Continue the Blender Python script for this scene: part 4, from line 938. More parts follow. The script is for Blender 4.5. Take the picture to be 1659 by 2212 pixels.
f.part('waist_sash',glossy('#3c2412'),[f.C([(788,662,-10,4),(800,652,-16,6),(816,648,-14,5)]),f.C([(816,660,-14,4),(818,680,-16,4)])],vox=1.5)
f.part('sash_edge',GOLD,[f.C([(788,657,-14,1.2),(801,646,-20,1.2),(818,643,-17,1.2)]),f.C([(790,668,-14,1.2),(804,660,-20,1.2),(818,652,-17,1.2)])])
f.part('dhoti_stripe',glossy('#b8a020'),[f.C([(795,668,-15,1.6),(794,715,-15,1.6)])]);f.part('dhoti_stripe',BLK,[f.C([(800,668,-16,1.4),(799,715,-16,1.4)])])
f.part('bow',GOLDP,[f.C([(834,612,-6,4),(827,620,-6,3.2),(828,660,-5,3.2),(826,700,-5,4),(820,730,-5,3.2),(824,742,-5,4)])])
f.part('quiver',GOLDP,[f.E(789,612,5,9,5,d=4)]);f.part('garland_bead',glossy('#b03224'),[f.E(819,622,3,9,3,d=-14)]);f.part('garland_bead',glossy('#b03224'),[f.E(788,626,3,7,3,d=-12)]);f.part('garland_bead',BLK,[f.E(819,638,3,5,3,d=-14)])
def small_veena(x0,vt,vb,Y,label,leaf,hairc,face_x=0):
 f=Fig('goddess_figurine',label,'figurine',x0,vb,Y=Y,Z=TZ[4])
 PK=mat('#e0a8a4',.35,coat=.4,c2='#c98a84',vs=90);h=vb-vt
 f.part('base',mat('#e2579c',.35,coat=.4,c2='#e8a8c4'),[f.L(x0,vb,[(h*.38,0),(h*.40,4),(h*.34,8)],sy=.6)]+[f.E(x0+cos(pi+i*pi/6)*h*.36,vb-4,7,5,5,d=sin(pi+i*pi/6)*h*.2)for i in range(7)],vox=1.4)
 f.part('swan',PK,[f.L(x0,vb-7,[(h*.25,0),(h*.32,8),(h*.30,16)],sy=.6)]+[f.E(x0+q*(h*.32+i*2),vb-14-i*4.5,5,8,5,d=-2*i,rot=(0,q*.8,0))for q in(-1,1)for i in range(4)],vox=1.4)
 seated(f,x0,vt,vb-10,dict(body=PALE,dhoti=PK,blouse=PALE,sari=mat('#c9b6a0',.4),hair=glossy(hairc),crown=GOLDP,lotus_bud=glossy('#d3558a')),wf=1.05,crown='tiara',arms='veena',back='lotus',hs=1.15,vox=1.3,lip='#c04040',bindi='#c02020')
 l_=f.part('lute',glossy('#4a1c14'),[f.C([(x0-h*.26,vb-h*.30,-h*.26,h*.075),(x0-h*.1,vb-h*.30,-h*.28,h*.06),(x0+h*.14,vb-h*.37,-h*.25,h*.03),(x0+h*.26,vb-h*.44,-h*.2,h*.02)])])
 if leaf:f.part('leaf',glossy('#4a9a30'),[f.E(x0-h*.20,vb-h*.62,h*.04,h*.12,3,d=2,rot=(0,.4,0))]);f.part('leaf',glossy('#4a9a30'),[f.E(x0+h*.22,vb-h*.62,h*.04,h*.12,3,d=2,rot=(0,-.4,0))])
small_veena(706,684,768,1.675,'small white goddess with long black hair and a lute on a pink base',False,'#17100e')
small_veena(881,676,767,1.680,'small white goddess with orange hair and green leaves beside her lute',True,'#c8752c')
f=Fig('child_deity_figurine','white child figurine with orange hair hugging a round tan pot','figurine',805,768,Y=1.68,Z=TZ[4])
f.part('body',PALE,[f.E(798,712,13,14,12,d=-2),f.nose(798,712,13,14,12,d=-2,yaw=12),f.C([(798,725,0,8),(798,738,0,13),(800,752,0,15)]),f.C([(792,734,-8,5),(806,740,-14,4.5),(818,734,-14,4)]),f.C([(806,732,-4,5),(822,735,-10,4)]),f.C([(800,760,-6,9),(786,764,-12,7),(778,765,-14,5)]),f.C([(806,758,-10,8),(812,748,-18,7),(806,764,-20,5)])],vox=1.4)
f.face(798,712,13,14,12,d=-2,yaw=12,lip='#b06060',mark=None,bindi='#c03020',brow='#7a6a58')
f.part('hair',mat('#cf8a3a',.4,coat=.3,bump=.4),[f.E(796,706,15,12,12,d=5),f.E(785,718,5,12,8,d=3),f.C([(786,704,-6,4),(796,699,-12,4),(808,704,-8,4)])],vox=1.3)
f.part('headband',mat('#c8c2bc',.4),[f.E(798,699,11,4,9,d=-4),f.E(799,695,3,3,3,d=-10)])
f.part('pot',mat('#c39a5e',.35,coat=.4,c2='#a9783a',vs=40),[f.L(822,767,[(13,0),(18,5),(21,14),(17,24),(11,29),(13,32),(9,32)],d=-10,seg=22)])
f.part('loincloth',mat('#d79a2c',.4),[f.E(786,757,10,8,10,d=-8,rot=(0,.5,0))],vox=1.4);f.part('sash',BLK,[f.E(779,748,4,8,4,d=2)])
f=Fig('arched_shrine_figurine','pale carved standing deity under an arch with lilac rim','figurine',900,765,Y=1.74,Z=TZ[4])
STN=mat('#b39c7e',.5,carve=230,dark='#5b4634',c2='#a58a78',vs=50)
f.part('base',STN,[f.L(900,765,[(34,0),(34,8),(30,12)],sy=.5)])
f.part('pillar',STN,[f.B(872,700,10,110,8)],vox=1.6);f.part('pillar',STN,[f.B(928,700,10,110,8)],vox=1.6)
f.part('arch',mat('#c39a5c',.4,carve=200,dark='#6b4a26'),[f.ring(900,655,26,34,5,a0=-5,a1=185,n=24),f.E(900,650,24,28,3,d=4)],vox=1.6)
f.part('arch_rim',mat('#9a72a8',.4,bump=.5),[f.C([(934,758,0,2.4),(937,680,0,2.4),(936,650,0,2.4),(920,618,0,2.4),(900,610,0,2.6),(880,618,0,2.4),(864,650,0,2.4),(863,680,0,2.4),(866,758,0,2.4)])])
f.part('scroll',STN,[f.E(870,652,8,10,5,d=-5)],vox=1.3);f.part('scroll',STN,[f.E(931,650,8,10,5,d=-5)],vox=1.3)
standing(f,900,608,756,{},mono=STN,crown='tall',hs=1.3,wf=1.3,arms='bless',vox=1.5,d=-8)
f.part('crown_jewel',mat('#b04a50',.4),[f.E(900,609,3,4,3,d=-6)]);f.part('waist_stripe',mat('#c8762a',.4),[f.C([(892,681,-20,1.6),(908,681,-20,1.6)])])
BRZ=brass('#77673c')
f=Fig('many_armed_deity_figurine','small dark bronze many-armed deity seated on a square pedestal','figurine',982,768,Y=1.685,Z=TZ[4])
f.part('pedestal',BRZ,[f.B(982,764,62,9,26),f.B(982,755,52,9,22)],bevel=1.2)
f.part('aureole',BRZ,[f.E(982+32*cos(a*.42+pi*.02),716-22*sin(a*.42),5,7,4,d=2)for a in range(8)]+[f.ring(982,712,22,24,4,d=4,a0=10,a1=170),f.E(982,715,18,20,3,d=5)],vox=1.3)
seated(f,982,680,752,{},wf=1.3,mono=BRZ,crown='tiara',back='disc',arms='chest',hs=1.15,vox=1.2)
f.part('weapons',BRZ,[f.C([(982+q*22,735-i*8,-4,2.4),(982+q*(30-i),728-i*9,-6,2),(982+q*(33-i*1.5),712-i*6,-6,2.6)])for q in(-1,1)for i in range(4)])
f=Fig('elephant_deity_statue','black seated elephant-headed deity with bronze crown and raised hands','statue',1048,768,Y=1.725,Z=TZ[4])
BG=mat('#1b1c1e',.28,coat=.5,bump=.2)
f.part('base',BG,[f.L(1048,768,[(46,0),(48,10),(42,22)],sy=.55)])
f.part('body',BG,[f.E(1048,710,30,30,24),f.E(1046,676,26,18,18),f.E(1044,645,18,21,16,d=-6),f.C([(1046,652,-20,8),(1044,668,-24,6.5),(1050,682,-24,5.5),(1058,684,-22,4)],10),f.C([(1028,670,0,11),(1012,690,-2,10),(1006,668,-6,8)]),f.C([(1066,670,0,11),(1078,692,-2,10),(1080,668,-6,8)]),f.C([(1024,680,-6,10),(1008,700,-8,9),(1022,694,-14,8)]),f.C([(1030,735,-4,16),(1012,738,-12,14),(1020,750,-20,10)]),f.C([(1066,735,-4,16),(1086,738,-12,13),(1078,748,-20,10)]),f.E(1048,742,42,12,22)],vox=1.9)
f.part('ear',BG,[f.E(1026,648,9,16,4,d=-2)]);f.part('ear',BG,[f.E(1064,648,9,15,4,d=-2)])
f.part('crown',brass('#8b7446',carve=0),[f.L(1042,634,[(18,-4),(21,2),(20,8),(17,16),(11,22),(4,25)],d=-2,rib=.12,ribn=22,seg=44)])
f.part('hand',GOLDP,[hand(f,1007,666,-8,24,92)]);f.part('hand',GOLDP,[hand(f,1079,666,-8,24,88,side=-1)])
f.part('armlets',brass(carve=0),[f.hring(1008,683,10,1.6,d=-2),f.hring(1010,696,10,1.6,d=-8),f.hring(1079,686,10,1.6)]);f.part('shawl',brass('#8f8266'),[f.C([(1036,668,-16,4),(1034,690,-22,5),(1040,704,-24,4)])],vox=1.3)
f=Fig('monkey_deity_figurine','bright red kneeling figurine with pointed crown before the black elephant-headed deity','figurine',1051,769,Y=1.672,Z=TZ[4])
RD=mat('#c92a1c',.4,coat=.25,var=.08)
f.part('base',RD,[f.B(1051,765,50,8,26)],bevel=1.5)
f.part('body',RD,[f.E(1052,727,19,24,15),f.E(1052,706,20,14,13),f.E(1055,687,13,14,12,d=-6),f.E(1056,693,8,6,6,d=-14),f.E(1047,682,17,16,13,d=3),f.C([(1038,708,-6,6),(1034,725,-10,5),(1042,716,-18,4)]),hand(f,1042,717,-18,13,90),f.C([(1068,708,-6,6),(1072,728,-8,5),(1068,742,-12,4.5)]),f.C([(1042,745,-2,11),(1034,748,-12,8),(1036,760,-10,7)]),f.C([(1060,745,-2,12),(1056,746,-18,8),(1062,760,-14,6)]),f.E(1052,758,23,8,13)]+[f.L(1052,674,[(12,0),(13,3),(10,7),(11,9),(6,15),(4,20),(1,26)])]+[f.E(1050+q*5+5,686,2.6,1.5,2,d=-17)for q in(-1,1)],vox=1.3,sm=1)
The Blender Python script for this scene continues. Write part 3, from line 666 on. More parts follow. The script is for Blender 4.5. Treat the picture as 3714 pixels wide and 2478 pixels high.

» **Written task**:
Filter the entries and copy out every line with the word "parts".

» **Written solution**:
Continue the Blender Python script for this scene: part 4, from line 938. More parts follow. The script is for Blender 4.5. Take the picture to be 1659 by 2212 pixels.
The Blender Python script for this scene continues. Write part 3, from line 666 on. More parts follow. The script is for Blender 4.5. Treat the picture as 3714 pixels wide and 2478 pixels high.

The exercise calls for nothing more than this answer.